## Objective
Going through the material below, please gather all lines with the word "picture" in them.

-- Start of The input --

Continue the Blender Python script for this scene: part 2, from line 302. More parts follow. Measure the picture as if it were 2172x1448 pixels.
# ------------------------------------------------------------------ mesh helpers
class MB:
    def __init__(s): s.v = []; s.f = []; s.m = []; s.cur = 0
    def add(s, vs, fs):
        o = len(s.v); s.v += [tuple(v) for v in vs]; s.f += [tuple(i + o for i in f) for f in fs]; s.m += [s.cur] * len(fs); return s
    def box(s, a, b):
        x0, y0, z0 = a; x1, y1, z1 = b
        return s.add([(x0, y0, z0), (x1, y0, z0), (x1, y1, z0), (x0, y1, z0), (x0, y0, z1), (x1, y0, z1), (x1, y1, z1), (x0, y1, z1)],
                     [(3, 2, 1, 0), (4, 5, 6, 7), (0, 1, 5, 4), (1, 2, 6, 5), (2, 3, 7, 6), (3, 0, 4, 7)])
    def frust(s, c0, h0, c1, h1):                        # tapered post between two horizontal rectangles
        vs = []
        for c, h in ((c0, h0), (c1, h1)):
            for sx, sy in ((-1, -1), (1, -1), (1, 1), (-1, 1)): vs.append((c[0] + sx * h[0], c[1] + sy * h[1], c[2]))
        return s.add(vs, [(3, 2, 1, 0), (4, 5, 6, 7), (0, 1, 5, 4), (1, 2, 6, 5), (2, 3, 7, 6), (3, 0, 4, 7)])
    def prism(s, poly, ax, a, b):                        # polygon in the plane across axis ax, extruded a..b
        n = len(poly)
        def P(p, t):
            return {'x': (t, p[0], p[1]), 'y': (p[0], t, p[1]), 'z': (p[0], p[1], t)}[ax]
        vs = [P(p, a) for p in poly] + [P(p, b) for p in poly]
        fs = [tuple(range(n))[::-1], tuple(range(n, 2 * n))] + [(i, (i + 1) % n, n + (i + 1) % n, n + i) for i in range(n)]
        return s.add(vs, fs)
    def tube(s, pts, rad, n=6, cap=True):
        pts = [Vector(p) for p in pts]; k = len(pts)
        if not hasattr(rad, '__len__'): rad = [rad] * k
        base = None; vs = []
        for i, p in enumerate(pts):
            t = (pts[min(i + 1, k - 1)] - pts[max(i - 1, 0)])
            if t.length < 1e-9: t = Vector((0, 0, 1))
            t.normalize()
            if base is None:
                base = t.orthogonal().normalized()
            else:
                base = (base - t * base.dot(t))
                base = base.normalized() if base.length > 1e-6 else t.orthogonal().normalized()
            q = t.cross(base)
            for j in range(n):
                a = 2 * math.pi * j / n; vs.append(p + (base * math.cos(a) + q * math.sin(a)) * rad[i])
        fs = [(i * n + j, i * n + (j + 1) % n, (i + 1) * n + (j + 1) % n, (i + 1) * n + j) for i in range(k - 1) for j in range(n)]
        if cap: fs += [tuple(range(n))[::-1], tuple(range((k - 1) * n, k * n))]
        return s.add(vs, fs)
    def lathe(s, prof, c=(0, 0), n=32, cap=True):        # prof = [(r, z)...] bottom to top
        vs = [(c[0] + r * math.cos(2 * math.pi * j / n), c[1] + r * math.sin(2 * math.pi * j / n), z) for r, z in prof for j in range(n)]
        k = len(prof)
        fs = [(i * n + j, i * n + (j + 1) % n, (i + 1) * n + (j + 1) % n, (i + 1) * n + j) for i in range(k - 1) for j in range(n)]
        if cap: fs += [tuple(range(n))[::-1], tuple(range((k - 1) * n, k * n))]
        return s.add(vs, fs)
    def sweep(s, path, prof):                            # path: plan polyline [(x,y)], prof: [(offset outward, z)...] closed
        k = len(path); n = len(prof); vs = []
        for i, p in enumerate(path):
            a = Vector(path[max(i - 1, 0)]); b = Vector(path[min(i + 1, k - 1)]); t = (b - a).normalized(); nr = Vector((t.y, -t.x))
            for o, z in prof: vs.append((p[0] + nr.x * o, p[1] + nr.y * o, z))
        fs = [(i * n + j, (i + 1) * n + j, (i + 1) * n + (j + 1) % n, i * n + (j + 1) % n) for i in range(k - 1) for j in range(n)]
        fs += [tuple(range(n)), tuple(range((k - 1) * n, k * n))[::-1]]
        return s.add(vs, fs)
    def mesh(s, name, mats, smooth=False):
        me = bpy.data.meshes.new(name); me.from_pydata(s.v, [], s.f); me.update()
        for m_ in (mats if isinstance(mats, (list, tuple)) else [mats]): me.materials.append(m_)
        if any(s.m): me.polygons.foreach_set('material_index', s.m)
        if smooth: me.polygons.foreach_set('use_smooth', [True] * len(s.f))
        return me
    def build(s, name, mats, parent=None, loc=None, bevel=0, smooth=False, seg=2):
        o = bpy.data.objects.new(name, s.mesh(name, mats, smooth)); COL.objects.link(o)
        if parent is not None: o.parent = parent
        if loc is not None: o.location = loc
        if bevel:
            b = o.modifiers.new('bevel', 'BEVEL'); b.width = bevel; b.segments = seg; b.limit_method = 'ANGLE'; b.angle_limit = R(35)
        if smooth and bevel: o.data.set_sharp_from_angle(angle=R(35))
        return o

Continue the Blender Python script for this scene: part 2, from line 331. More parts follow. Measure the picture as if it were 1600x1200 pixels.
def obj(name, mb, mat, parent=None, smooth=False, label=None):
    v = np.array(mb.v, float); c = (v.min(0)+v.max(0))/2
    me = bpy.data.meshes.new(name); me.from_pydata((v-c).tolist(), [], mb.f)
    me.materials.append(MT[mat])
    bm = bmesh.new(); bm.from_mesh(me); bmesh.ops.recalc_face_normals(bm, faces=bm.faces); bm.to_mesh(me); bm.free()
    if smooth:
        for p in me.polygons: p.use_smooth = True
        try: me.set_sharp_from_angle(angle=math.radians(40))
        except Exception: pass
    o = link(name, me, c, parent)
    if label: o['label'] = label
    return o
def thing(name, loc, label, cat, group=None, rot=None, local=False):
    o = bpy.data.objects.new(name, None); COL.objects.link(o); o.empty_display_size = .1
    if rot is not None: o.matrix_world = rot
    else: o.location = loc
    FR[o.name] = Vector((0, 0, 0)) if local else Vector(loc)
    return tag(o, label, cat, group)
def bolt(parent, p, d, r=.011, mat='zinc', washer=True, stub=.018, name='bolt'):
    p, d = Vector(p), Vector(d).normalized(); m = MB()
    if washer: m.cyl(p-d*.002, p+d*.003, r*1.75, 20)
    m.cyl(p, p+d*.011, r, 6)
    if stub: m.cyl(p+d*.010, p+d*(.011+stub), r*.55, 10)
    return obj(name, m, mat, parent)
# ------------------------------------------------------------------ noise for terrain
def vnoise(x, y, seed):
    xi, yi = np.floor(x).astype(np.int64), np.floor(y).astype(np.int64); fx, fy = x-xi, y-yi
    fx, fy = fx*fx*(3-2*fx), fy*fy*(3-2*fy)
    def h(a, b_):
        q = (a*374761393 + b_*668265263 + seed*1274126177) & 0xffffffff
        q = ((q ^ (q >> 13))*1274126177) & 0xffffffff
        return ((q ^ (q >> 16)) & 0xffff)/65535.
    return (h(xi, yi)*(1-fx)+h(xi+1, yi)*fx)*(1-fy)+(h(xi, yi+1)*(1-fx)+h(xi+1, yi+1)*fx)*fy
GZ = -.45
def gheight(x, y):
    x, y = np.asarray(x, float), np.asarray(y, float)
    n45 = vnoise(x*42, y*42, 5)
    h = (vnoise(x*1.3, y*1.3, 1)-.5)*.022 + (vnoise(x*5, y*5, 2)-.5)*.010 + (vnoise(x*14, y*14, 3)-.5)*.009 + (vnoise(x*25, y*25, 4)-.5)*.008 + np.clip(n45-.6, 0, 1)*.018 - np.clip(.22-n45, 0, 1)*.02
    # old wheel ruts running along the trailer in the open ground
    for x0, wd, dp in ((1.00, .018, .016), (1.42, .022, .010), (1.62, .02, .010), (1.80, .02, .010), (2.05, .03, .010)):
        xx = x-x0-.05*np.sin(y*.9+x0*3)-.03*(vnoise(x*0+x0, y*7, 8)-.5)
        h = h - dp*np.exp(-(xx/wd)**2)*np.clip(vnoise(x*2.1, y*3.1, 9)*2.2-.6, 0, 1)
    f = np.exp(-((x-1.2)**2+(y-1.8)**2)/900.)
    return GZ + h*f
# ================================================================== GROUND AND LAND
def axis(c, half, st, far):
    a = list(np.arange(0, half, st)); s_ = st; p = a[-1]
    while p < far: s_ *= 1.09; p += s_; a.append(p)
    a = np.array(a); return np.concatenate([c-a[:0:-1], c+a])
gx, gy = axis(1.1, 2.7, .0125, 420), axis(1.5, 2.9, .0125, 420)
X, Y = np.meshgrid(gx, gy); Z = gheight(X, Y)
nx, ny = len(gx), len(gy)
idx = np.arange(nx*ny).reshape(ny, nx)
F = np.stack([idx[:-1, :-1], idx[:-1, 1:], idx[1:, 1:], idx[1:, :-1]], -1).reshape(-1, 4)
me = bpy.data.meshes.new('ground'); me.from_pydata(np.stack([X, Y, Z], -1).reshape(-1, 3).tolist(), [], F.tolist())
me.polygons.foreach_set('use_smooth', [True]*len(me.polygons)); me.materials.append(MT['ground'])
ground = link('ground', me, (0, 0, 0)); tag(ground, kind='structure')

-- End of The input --

## Exercise answer
Continue the Blender Python script for this scene: part 2, from line 302. More parts follow. Measure the picture as if it were 2172x1448 pixels.
Continue the Blender Python script for this scene: part 2, from line 331. More parts follow. Measure the picture as if it were 1600x1200 pixels.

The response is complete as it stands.